Wednesday, 23 November 2011

The English League Cup. Not particularly English.


Written by Brad Smith

Like it or not, the English League Cup, or Carling Cup as it is now known, is not considered a major trophy by some managers, with Arsene Wenger relaying to the press last year that, "winning it would not end his trophy drought". Although Alex Ferguson said it was a trophy "worth winning". So is a game of rock, paper, scissors, Sir Alex.

Also, if you look at statistics from the Premier League last season, you will find less than 35% of the players who were used were English. Which isn't a lot. Fair enough, the FA did try and introduce a rule, that in each clubs 25 man squad, they must name 8 "home grown" players. Though that rule had so many leaks and transparency, if you had been to London and could spell tea, you were almost there.

I like the idea, and I think it could work, but not in this present way. You have a lot of the lower Premier League teams having a higher percentage of at least British players, but as you go up the league, with the exception of Tottenham, and possibly Liverpool, there are less and less.

If you take these two problems, the ageing and overlooked Carling Cup, and the lack of English/British players, and I think the FA have a great opportunity. The Carling Cup, Worthington Cup, FlyBe Bet365 CompareTheMarket Cup, whatever name brings in the most money, the original name is often overlooked. The English League Cup.

Why not use this competition the one to blood the youngsters and the British into and improve the English game? With the current squad for the cup at 18, 7 substitutes, if you introduced a rule where say 10, or 12 of the 18 players had to be British or Irish. Is sounds like a large amount, but this isn't the Premier League, and considering most of the top clubs are turning their noses up at the cup anyway, I think this could seriously work, and would be some sort of reward for the teams with the best English/British players.

There is one more problem with this however, as what constitutes a British player now?

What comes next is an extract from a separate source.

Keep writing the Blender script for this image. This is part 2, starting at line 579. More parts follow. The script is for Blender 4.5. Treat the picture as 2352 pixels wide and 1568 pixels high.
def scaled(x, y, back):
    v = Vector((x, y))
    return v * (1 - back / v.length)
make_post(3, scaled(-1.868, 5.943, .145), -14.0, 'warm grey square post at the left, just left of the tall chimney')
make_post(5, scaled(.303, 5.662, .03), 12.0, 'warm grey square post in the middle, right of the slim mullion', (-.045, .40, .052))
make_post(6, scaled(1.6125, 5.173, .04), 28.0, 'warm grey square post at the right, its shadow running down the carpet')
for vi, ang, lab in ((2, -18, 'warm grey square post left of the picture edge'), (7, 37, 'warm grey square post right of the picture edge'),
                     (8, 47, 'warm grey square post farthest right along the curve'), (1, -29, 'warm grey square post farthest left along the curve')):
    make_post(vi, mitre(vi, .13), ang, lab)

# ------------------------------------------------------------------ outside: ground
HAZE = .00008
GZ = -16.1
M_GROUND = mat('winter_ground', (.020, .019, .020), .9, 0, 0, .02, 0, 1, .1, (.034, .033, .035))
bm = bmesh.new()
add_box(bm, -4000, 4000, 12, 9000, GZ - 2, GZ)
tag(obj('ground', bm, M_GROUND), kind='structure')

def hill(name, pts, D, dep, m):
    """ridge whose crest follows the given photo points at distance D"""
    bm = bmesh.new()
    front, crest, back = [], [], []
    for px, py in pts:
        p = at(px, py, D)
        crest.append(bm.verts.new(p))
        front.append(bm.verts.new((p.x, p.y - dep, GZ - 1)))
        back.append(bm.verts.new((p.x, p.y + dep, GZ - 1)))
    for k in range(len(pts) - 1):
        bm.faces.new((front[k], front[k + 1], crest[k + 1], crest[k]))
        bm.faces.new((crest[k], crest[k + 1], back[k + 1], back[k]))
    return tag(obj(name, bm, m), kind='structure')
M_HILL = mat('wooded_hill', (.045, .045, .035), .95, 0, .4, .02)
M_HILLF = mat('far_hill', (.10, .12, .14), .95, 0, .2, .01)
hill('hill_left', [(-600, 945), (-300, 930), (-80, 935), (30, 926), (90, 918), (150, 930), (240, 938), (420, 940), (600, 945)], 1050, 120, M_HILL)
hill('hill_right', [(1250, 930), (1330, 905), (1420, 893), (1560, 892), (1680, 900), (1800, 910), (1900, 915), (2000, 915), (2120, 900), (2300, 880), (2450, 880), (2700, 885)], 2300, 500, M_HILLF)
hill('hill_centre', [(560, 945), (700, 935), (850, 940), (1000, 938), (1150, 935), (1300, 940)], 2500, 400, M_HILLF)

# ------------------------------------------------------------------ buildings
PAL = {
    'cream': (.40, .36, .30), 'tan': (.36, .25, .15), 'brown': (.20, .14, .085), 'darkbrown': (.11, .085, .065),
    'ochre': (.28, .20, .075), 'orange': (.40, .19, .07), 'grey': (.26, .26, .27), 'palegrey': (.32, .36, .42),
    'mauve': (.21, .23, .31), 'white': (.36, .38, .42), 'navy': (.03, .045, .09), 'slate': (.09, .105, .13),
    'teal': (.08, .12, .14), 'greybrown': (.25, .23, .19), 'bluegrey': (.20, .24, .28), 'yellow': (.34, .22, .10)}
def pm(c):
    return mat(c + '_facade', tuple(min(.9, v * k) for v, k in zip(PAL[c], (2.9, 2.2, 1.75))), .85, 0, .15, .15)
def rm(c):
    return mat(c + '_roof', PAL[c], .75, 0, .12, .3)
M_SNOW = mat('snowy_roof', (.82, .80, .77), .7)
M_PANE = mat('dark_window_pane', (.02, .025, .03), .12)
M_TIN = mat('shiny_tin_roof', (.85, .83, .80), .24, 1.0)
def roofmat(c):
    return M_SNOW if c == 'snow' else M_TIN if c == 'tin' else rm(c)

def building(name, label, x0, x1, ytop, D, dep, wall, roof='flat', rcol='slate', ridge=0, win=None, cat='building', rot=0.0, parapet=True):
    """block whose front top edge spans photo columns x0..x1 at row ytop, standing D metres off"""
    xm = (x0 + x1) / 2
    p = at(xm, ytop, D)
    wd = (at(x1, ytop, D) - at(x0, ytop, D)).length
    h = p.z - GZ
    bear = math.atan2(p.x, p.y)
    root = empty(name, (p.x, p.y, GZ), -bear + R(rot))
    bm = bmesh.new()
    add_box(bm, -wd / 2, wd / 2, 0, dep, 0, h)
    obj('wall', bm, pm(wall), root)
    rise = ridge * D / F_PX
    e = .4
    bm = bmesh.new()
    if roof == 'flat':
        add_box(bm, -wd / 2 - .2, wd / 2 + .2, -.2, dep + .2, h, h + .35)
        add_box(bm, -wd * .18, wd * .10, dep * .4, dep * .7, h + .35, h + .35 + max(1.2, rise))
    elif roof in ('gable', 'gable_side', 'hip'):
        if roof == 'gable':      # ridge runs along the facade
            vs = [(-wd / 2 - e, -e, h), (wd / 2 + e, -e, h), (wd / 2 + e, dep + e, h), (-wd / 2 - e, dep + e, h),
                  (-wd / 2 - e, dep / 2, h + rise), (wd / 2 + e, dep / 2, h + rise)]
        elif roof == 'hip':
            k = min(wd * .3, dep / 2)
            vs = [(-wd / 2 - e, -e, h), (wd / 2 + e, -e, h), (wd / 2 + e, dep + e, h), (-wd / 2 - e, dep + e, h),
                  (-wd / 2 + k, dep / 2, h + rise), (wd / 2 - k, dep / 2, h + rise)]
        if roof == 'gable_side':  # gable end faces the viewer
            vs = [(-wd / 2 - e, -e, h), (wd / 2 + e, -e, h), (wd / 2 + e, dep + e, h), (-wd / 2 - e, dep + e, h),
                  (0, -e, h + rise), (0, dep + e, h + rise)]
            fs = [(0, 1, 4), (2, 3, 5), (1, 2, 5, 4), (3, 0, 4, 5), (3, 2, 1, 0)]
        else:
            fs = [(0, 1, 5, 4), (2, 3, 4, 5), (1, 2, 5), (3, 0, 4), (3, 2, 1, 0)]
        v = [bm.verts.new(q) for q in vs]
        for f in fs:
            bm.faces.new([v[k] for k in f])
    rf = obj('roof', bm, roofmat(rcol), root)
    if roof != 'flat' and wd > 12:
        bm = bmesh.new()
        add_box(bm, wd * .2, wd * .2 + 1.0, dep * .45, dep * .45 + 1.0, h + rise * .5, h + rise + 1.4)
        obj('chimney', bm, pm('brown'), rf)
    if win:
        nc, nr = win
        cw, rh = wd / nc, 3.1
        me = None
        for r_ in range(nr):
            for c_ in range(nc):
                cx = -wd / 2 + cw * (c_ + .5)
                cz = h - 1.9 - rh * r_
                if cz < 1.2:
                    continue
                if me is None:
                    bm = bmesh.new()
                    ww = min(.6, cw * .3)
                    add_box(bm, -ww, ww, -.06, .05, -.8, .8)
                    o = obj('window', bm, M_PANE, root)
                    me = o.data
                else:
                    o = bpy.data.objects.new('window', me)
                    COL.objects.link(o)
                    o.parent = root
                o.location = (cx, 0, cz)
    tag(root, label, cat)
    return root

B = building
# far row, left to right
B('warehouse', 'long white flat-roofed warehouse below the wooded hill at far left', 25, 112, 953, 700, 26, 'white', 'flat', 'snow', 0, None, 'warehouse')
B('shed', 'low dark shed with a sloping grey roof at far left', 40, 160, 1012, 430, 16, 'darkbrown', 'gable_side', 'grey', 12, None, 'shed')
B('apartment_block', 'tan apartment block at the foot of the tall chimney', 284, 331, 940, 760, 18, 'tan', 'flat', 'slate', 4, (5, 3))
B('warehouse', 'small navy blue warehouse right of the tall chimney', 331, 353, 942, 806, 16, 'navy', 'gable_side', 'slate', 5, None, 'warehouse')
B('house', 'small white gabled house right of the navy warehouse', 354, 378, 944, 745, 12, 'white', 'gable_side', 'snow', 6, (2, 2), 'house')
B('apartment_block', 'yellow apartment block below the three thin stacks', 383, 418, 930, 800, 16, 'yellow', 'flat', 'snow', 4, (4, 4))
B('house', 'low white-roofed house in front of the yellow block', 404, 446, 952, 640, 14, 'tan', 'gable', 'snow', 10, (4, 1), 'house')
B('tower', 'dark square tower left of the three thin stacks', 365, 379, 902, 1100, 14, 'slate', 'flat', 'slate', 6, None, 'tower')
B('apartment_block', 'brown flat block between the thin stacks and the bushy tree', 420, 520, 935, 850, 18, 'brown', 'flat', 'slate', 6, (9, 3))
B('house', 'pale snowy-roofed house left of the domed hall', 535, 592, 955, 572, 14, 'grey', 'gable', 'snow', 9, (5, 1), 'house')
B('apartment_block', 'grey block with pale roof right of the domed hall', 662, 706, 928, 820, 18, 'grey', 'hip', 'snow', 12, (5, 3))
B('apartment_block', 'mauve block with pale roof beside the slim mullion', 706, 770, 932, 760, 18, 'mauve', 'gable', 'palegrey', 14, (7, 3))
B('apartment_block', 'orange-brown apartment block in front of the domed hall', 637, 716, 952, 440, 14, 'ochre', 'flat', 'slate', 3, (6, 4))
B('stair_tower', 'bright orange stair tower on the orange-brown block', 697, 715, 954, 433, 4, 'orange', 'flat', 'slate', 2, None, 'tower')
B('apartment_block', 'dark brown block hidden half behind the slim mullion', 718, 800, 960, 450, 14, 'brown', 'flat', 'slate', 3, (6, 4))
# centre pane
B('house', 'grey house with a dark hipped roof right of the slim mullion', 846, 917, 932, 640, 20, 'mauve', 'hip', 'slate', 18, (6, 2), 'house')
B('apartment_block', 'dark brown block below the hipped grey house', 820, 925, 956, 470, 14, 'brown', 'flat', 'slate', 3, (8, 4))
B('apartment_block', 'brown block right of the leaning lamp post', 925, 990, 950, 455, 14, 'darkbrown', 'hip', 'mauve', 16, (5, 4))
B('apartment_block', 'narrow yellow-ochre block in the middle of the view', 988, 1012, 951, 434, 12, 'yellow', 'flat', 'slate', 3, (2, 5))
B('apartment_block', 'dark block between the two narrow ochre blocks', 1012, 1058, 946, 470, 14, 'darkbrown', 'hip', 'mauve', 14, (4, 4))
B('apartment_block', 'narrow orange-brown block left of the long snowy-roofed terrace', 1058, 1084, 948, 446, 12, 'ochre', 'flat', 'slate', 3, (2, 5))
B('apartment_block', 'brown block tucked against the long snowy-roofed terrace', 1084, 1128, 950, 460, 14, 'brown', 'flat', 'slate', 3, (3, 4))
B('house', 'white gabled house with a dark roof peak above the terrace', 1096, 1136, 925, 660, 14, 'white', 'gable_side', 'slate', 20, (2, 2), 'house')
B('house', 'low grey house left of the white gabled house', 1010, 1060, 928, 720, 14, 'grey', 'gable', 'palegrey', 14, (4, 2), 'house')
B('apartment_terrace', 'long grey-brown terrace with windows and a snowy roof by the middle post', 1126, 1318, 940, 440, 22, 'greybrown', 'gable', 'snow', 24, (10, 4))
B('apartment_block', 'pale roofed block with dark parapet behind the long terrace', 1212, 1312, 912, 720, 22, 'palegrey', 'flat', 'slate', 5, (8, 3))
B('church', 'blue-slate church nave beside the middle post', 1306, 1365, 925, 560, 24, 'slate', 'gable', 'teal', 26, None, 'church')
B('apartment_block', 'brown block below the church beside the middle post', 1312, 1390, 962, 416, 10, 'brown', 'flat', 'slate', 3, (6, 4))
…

Personally, I would suggest that instead of changing country like their underwear between age groups, say at the age of 18, players should have to declare which country they want to represent, as I believe we would find alot more players wanting to play for the country they are best socially connected too, and feel more towards, than the one they have more chance of representing.

You look at players like Carlo Cudicini, and Mikel Arteta, that because of their national teams overflowing with stars, they are talked about to represent England. But, call me old-fashioned, call me what ever you want, although these are top class players, I wouldn't want them pulling on an England shirt just as much as I don't fancy bleating out the German national anthem.

Of course, this is only my view of attempting to spice up the League Cup, and improving the English game, and in no way would this prevent us exiting major competitions early, on penalties at the hands of a rival country. I do have an idea for this though, introducing the penalty shootout to the national curriculum aged 7, heavily supervised by German teachers, until they are the age where they can decide their own career, whether that be a penalty taker for England, or a goalkeeper for England.

Then we would moan we had too much choice.